Over the years, my collection has grown way past the recommended size. There’s a lot of crap there. From movie OSTs, to game OSTs, to random things I found left and right, to classic albums. Not everything is good obviously. I’d like to clean up.
Maybe find:
all the tracks with generally low ratings (is there such a way to find ratings of tracks?)
all the short tracks (less than 30s)
any other ideas to find and easily mark content for deletion
There are no track ratings in Roon, just album ratings. You can use Focus to show those with a low rating. E.g., go to Focus > Ratings, select ratings with 2+ stars, then click the tag so that it inverts and turns red. Then it will show only albums with 0 and 1 stars.
Go to My Library > Tracks and sort by length
Difficult so say not knowing your library. Focus (e.g. genres) may help.
Sure you can find and delete things but know there is no routine to actually reclaim the database space nor disk space consumed. The only way to truly clean the db is to start fresh unfortunately that involves the loss of all metadata (likes, loves, play count, etc.).
Disk space used for file storage is reclaimed by the OS. Are you saying that the Roon DB will just grow in size over time, despite deletions of music? Where did you read this?
Yes, the DB will just grow and grow. It’s been this way since the beginning…and unless the underlying DB has changed I believe this behavior is the same to this day.
I’ll see if I can find my posts when I asked about how to reduce the white space and link here.
I can’t see in the linked thread that the database will only grow and grow, even when content in Roon is deleted, except for the images according to the second thread (which are now in Valence though). At least not in a statement by Roon - there is a user in the second thread claiming this
My 6+ years experience with Roon shows me that is only grows and grows. I’ve not paid attention to it for the past 2-3 years however. Originally I was running on Linux in RAM and it became a problem. I’ve since switched to Windows and it runs better for me and the db size is (so far) not an issue for my 16GB of RAM.
Currently, I have 107,106 tracks and the db folder size is 5.5GB. 14,053 files and 39,141 folders.
It has to grow and grow if stuff gets added though. When your delete stuff and do a library cleanup, does it stay the same size? I dunno, never deleted much.
Anyway, it seems to me that the OP wants to remove unused stuff that clutters up what he sees in the library. Not sure they are concerned about the DB size
Years ago I inadvertently added my music storage locations in duplicate so Roon ingested it all again. The DB doubled in size. I removed the duplicate locations, ran clean up and the size didn’t change hence my original question to support regarding white space reclamation.
I started a new DB from scratch to recover from that incident as the DB was too large to fit into RAM I had at the time running ArchLinux completely from RAM.

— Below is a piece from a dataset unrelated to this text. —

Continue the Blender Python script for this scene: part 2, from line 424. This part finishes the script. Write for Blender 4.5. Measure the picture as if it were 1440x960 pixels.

Perhaps things are improved since Valance changed the handling of images but I’m not willing to experiment at this point.
Agreed, the OP appears to just be looking for a way to identify what he wants to ‘remove’ from view with no apparent concern or knowledge of the underlying impact to the DB.
I have some online albums added to my libery from Qobuzz which are no longer available in Qobuzz or which have been replaced by another online version.
I believe there (partially) is, but I cannot test it right now as I have (most probably) no unavailable Qobuz albums in My Library.
A couple of weeks ago unavailable Qobuz showed up under Channel Layout in focus.
Maybe it still does but it has been reported by one of the moderators that this is (will be ?) removed.
(can’t remember/find the topic right now)
This was (is?) due to the fact that Qobuz albums have now a proprieraty format called Qobuz (only God and Danny know why).
I have used this to cleanup unavailable Qobuz albums.
A second way to achieve this (but again I don’t know for sure as I cannot test this, is to use Focus on Storage Location - Qobuz library + unidentified albums (select Inspector - Identified and then reverse by clicking on it so it becomes red)
In my opinion all Qobuz albums should be identified, unless they are not available anymore.
I don’t know for sure if this really works and if it would find all unavailable albums, but you can give it a try. Does not take long and does nothing wrong.
Whatever you do, proceed with caution. I just mass deleted 6,000 duplicate music files thinking I was keeping the flac files and deleting the mp3 or aac etc files. Boy was I wrong. Well, good luck to you.